══ Dataset content

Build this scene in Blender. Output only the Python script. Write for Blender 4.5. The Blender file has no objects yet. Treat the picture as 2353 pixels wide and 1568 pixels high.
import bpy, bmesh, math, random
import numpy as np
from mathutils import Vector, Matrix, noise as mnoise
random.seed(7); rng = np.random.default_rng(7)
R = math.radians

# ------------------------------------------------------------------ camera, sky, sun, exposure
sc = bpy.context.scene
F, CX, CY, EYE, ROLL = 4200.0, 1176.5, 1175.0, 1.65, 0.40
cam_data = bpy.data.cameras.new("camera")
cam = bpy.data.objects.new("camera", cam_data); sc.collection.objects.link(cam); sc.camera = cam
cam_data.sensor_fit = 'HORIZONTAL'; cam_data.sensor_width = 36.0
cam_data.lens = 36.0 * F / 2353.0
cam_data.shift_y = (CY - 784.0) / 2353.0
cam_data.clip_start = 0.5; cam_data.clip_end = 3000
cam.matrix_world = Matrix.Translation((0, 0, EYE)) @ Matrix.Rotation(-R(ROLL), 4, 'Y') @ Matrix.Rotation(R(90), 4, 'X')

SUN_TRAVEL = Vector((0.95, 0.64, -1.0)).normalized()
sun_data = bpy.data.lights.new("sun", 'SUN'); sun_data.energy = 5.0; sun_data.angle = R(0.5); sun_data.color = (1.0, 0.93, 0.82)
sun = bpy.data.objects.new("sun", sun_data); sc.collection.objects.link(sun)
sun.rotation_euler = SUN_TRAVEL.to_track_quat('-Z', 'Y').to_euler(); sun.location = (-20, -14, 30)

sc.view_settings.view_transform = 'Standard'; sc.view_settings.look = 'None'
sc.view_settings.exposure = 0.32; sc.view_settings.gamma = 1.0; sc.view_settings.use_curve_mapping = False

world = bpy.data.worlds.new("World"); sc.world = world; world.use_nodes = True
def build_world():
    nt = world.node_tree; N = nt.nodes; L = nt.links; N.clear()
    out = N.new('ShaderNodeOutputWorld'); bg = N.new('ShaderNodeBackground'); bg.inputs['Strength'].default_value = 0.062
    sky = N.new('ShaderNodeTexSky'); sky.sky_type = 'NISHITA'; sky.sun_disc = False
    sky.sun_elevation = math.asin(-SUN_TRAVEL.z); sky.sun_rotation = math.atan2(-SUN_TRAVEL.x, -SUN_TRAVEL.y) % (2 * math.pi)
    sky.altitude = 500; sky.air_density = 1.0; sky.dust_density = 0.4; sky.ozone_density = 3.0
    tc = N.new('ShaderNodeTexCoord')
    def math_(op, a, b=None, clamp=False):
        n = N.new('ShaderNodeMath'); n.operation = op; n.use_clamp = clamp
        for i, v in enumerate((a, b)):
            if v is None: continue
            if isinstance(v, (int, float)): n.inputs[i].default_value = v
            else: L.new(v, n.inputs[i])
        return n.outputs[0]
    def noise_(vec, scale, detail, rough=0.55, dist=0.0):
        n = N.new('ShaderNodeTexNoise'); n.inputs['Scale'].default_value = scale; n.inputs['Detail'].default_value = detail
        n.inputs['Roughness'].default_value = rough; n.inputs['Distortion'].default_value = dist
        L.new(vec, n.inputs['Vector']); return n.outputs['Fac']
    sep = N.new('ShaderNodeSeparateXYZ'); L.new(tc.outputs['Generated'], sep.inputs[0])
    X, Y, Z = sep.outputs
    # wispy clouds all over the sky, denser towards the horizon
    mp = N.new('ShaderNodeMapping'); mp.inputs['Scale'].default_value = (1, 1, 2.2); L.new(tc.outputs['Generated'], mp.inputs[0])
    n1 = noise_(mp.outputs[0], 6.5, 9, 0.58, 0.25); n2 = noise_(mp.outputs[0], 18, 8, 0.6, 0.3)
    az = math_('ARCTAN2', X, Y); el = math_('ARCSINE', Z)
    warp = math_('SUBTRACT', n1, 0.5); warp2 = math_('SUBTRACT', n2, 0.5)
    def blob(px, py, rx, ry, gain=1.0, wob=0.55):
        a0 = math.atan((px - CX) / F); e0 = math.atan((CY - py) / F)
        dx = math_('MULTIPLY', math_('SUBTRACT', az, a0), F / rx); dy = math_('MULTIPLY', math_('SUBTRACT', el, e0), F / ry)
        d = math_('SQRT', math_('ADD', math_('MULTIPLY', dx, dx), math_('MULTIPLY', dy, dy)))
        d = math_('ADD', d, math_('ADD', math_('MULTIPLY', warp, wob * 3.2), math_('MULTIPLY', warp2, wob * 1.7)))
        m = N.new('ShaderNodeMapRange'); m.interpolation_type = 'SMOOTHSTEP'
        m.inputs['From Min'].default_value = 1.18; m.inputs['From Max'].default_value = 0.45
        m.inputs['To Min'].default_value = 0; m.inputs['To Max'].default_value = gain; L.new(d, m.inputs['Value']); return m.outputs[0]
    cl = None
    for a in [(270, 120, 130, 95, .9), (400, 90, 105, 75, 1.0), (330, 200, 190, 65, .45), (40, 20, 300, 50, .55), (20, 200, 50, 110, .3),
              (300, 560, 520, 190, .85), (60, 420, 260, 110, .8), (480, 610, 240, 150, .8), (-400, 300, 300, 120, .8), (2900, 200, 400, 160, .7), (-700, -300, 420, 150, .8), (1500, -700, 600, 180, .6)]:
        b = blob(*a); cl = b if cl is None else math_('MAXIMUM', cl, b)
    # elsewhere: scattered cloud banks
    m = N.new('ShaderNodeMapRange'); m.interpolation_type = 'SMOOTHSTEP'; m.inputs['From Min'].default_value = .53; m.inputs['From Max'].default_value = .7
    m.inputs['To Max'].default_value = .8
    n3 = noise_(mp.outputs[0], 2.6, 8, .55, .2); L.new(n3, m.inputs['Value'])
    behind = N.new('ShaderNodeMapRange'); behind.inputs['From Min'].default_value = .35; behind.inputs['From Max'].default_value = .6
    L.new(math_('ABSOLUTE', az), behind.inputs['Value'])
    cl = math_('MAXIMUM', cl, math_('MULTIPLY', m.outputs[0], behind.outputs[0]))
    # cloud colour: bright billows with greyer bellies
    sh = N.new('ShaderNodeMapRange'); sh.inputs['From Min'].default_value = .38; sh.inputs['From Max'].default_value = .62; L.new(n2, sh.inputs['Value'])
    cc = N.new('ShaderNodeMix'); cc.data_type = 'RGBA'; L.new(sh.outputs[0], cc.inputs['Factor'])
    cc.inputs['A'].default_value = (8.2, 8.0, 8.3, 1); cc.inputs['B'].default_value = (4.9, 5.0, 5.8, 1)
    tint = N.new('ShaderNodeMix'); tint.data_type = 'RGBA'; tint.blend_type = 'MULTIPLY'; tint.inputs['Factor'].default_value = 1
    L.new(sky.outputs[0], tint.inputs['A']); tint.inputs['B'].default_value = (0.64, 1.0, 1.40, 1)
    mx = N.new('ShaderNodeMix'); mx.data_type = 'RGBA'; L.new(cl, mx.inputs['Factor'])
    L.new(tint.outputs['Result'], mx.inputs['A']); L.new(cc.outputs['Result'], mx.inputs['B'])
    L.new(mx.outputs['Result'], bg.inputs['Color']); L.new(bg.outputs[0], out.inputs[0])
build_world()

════

What is expected ▸
Return, please, the lines of the data from the first through the line containing "sc.view_settings.exposure = 0.32;", both kept, exactly as they stand and nothing more.

Solution ▸
Build this scene in Blender. Output only the Python script. Write for Blender 4.5. The Blender file has no objects yet. Treat the picture as 2353 pixels wide and 1568 pixels high.
import bpy, bmesh, math, random
import numpy as np
from mathutils import Vector, Matrix, noise as mnoise
random.seed(7); rng = np.random.default_rng(7)
R = math.radians

# ------------------------------------------------------------------ camera, sky, sun, exposure
sc = bpy.context.scene
F, CX, CY, EYE, ROLL = 4200.0, 1176.5, 1175.0, 1.65, 0.40
cam_data = bpy.data.cameras.new("camera")
cam = bpy.data.objects.new("camera", cam_data); sc.collection.objects.link(cam); sc.camera = cam
cam_data.sensor_fit = 'HORIZONTAL'; cam_data.sensor_width = 36.0
cam_data.lens = 36.0 * F / 2353.0
cam_data.shift_y = (CY - 784.0) / 2353.0
cam_data.clip_start = 0.5; cam_data.clip_end = 3000
cam.matrix_world = Matrix.Translation((0, 0, EYE)) @ Matrix.Rotation(-R(ROLL), 4, 'Y') @ Matrix.Rotation(R(90), 4, 'X')

SUN_TRAVEL = Vector((0.95, 0.64, -1.0)).normalized()
sun_data = bpy.data.lights.new("sun", 'SUN'); sun_data.energy = 5.0; sun_data.angle = R(0.5); sun_data.color = (1.0, 0.93, 0.82)
sun = bpy.data.objects.new("sun", sun_data); sc.collection.objects.link(sun)
sun.rotation_euler = SUN_TRAVEL.to_track_quat('-Z', 'Y').to_euler(); sun.location = (-20, -14, 30)

sc.view_settings.view_transform = 'Standard'; sc.view_settings.look = 'None'
sc.view_settings.exposure = 0.32; sc.view_settings.gamma = 1.0; sc.view_settings.use_curve_mapping = False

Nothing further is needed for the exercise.